Les usages mobile et tablette se développent. Ils ont été multipliés par plus de 3 en un an. La question pour les annonceurs est de savoir comment s’adapter à ces changements d’usage très rapides. Le responsive design, qu’il convient d’adopter le plus rapidement possible, remet en question l’interface. Nous avons des auto-agencements de blocs. On travaille un peu comme sur de la vidéo avec des enchaînements possibles en fonction des destinataires. Des technologies telles HTML 5 sont parfaitement accessibles sur les différents devices, mobiles et tablettes et sont une réalité chez 1000mercis.

On constate le développement de techniques qui permettent d’interagir avec un consommateur, lequel passe très vite du web sur PC à un mobile ou à une tablette. Nous avons des dispositifs accessibles en multi-plateforme. Et nous développons la visibilité de chacun des dispositifs et l’ensemble des technologies qui permettent le passage de la navigation d’un support à un autre. L’objectif est de réconcilier des individus multi-device et l’identifiant numérique d’une personne. Il existe des techniques de tracking associées. D’un autre côté nous disposons de techniques de plan média pour générer des téléchargements d’applications mobile. La stratégie marketing réside dans le recrutement et la fidélisation des utilisateurs de l’application mobile considérée.

Ensuite, nous nous intéressons à l’utilisation du mobile entre celui-ci et le magasin, par exemple dans le secteur de la distribution avec des « drive to store » intelligents. Grâce aux différents outils et à nos bases de données qui portent sur 18 millions de Français et 33 millions d’Européens, on peut parler à des gens de leurs magasins via les différents canaux. Dans l’autre sens, nous effectuons du « store to web » que nous générons à l’initiative de l’utilisateur avec des QR code, de la reconnaissance pour aller du magasin au web. Nous réalisons ainsi du CRM temps réel ou sur un canal mobile avec des push notification. C’est un domaine assez passionnant.

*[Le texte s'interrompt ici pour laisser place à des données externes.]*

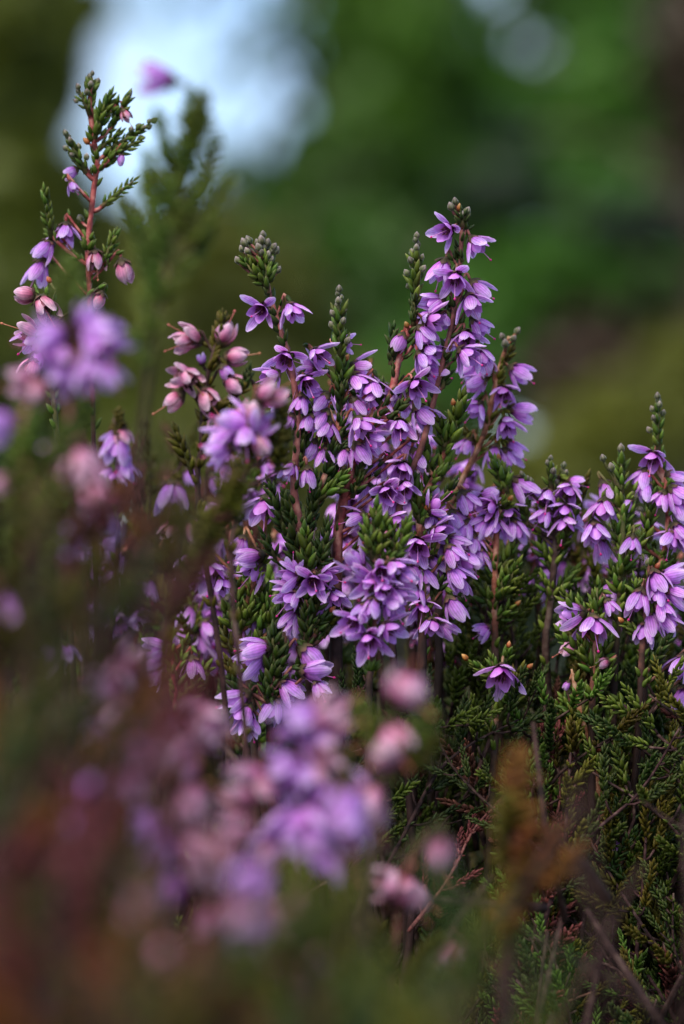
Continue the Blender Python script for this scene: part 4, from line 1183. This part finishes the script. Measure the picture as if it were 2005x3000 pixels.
for i in range(16):
    x = rdu.uniform(850, 1500)
    y = 2640 + 500 * rdu.random()
    front.append((rdu.choice(('leafolive', 'leafdark', 'leafdark')), P(x, y, rdu.uniform(-0.2, -0.12)), (rdu.uniform(-.3, .3), rdu.uniform(-.2, .2)), rdu.uniform(0.8, 1.1)))
mass('green_heather', 'dull green heather blurred along the bottom of the foreground', front, rdu)
midb = []
for i in range(34):                        # left, behind and through the focus
    x = rdu.uniform(200, 760)
    y = 1330 + 700 * rdu.random()
    midb.append((rdu.choice(('leafrust', 'leafolive', 'leafdark', 'leafrust')), P(x, y, rdu.uniform(0.045, 0.13)), (rdu.uniform(-.3, .3), rdu.uniform(-.3, .3)), rdu.uniform(0.9, 1.2)))
mass('mixed_undergrowth', 'brown and olive heather stems massed behind the left-hand flowers', midb, rdu)


def twig_mass():
    """tangle of bare twigs and litter that closes the bush from the ground up"""
    rd = random.Random(9)
    geos = []
    for i in range(1500):
        d = rd.uniform(-0.16, 0.45)
        x = rd.uniform(-250, 2250)
        p = P(x, 1500, d)
        hz = P(x, 2150 if d < 0.2 else 1900, max(d, -0.02)).z
        p = Vector((p.x, p.y, rd.uniform(0.0, min(hz, 0.19))))
        dr = Vector((rd.uniform(-1, 1), rd.uniform(-1, 1), rd.uniform(0.1, 1.4))).normalized()
        L = rd.uniform(0.012, 0.04)
        if (p + dr * L).z > hz + 0.01:
            continue
        mid = p + dr * L * 0.5 + Vector((rd.uniform(-1, 1), rd.uniform(-1, 1), 0)) * 0.002
        r0 = rd.uniform(0.0003, 0.0008)
        geos.append(tube([p, mid, p + dr * L], [r0, r0 * 0.8, r0 * 0.5], 5, 0.15, rd))
    o = thing('twig_tangle', 'tangle of bare brown twigs in the dark base of the bush', 'twigs', (0, 0, 0), None, to_mesh('twig_tangle', merge(geos), M['stemdark']))
    o['kind'] = 'stuff'


twig_mass()


def heather_field():
    """heather carrying on behind the bush, out of focus: leaves in one scattered mass"""
    rs = np.random.RandomState(21)
    n = 60000
    d = 0.52 + 2.2 * rs.rand(n) ** 1.6
    x = (rs.rand(n) - 0.5) * (0.5 + 0.8 * d)
    z = 0.155 * rs.rand(n) ** 0.5 + 0.02 * np.sin(x * 9) * np.cos(d * 7)
    blobs = []
    V = np.stack([x, d, np.maximum(0.004, z)], axis=1)
    nrm = rs.normal(size=(n, 3)) + np.array((0, -0.2, 0.8))
    nrm /= np.linalg.norm(nrm, axis=1)[:, None]
    a = np.cross(nrm, rs.normal(size=(n, 3)))
    a /= np.linalg.norm(a, axis=1)[:, None]
    b = np.cross(nrm, a)
    s = 0.007 * rs.uniform(0.6, 1.4, size=(n, 1)) * (1 + d[:, None] * 0.4)
    q = np.stack([V - a * s * 0.6, V + b * s * 0.25, V + a * s * 0.6, V - b * s * 0.25], axis=1).reshape(-1, 3)
    F = [(4 * i, 4 * i + 1, 4 * i + 2, 4 * i + 3) for i in range(n)]
    o = thing('heather_field', 'low olive heather carrying on behind the flowering bush', 'heather', (0, 0, 0), None,
              to_mesh('heather_field', (q, F, np.tile((0.2, 0.5, 0.8, 0.5), n), np.zeros(4 * n)), M['leafolive']))
    o['kind'] = 'stuff'


heather_field()

# ------------------------------------------------------------------ trees behind
tree('olive-leaved tree filling the blurred upper left edge', 'tree', -1.1, 6.2, 3.2, 0.09,
     [(-60, 100, 6.0, 190, 260, 1500), (20, 480, 6.0, 210, 240, 1500), (-40, 800, 5.8, 260, 240, 1600), (60, -150, 6.2, 120, 160, 500), (-250, 300, 6.4, 250, 500, 2200), (215, 950, 5.8, 130, 170, 1000), (180, 60, 6.2, 50, 120, 90), (200, 620, 6.4, 150, 190, 1500), (330, 780, 6.2, 180, 200, 1600), (110, 160, 6.1, 70, 180, 500), (200, 10, 6.4, 70, 60, 160), (140, 120, 6.2, 60, 220, 420)], 0.075, 'crown_olive')
tree('bright green broadleaf tree right of the sky gap', 'tree', -0.05, 7.4, 3.6, 0.10,
     [(900, 60, 7.2, 150, 240, 1700), (860, 330, 7.0, 130, 160, 1000), (760, 520, 7.0, 190, 150, 1100), (1010, 260, 7.4, 120, 190, 900), (930, -200, 7.5, 130, 160, 900), (1066, 470, 7.2, 130, 110, 1000), (650, 120, 7.3, 100, 180, 42), (560, 380, 7.2, 110, 60, 40), (755, 60, 7.2, 35, 200, 120), (700, 360, 7.2, 60, 80, 130), (400, 20, 7.3, 180, 50, 16), (540, 200, 7.3, 60, 90, 6)], 0.085, 'crown_bright')
tree('green broadleaf tree with pale gaps in its crown at upper right', 'tree', 1.0, 7.9, 3.8, 0.11,
     [(1200, 290, 7.8, 150, 100, 700), (1290, 250, 7.9, 60, 50, 40), (1400, 200, 7.8, 130, 200, 1100), (1330, 420, 7.6, 200, 120, 1200), (1450, -40, 8.0, 170, 160, 900), (1100, 190, 8.0, 110, 80, 500), (1280, -90, 8.2, 140, 90, 600), (1240, 130, 8.1, 80, 60, 22), (1150, 70, 8.1, 40, 60, 60), (1510, 340, 7.8, 130, 120, 900), (1400, 60, 8.0, 75, 110, 600), (1255, 30, 8.0, 70, 60, 130), (1090, 20, 8.0, 70, 40, 8)], 0.085, 'crown_bright')
tree('blue-green bush glimpsed between the two bright trees', 'bush', 0.2, 9.0, 1.6, 0.06,
     [(780, 420, 8.8, 120, 150, 700), (1000, 330, 9.0, 130, 140, 700), (1260, 250, 9.2, 110, 90, 500), (640, 480, 8.8, 110, 110, 500)], 0.09, 'crown_teal', name='bush')
tree('brown-barked tree cut by the right edge of the picture', 'tree', 1.02, 5.2, 3.4, 0.085,
     [(1620, 120, 5.2, 120, 320, 900), (1600, 520, 5.3, 110, 160, 500), (1700, -200, 5.2, 250, 200, 900)], 0.07, 'crown_brown')
tree('dull green bush low behind the middle of the heather', 'bush', -0.1, 4.6, 0.8, 0.035,
     [(520, 760, 4.6, 240, 260, 2200), (640, 1050, 4.4, 380, 220, 2500), (430, 560, 4.7, 150, 130, 800)], 0.05, 'crown_olive', name='bush')
tree('bright sunlit bush sloping up to the right behind the tall sprig', 'bush', 0.55, 4.8, 0.9, 0.035,
     [(1080, 720, 4.8, 170, 120, 1100), (1260, 620, 4.9, 160, 80, 900), (1420, 480, 5.0, 150, 80, 900), (1500, 640, 4.8, 140, 70, 600), (980, 900, 4.6, 200, 160, 1100)], 0.05, 'crown_mid', name='bush')
tree('plain green bush behind the middle bud spikes', 'bush', 0.1, 4.9, 0.8, 0.035,
     [(760, 780, 4.8, 230, 240, 2200), (860, 600, 5.0, 170, 120, 1200), (520, 560, 4.9, 140, 90, 700)], 0.05, 'crown_mid', name='bush')
tree('near-black leaf clumps standing in for shade behind the tall sprig tip', 'bush', 0.5, 4.5, 0.9, 0.035,
     [(1150, 440, 4.4, 120, 50, 500), (1470, 525, 4.4, 130, 38, 450), (1180, 300, 4.5, 50, 40, 90)], 0.05, 'crown_shade', name='bush')  # clumps added as dark spots, shade put into their leaf colour
tree('greyish olive bush at the right edge above the right-hand heather', 'bush', 0.6, 3.6, 0.5, 0.03,
     [(1440, 1000, 3.5, 190, 130, 1500), (1600, 900, 3.6, 150, 160, 900), (1250, 1150, 3.5, 220, 160, 1500)], 0.04, 'crown_olive', name='bush')
tree('brown bracken-like bush in the dark hollow at right', 'bush', 0.62, 5.6, 0.7, 0.035,
     [(1315, 700, 5.6, 120, 80, 700), (1300, 860, 5.6, 180, 130, 900), (1500, 780, 5.6, 150, 100, 700), (1500, 520, 5.9, 160, 70, 400)], 0.055, 'crown_brown', name='bush')
for i, (px, d_, h, rad) in enumerate([(-420, 12.5, 7, 1.0), (-900, 13.5, 8, 1.5), (930, 12.5, 6.5, 0.28), (1500, 12.0, 7, 0.32), (1780, 12.5, 8, 0.8), (2350, 13.5, 8, 1.6), (-1500, 14, 9, 1.9), (2950, 13, 8, 1.8)]):  # spruces take the shade-darkened foliage colour
    q = PD(px, 900, d_)
    conifer(['dark spruce behind the olive tree, nearest to the sky gap', 'dark spruce second left of the olive tree', 'slim dark spruce behind the bright green tree', 'slim dark spruce behind the brown-barked tree',
             'dark spruce just right of the brown-barked tree', 'broad dark spruce second to the right of the brown-barked tree', 'widest dark spruce, at the far left end of the wood', 'widest dark spruce, at the far right end of the wood'][i],
            q.x, q.y, h, rad, 'crown_shade', n=9000, group='dark spruces at the back')
for i, (x, y) in enumerate([(-2.2, 12.5), (-1.2, 12.8), (-0.4, 12.3), (0.4, 12.6), (1.4, 11.0), (2.2, 10.8)]):
    conifer(['leftmost low young spruce below the sky gap', 'second low young spruce from the left below the sky gap', 'third low young spruce from the left, at the right foot of the sky gap',
             'fourth low young spruce from the left, below the bright green tree', 'low young spruce behind the dark hollow, left of two', 'low young spruce behind the dark hollow, right of two'][i], x, y, 1.05 + 0.12 * (i % 3), 0.75, 'crown_shade', n=2800, group='young spruces below the sky gap')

Les usages vont se poursuivre avec des applications sur la tablette pour les marques en points de vente. Des nouveaux types d’interaction entre un magasin, un vendeur, une marque et les clients vont s’opérer. Ces nouvelles questions constitueront autant de nouveaux enjeux et de nouvelles opportunités pour les marques.

30 septembre 2013

Thibaut Munier est Directeur Général de 1000mercis, entreprise qu’il a co-fondé. Il était auparavant responsable R&D Marketing Relationnel chez Air France en charge du datamining clients. Il est également auteur de plusieurs publications scientifiques.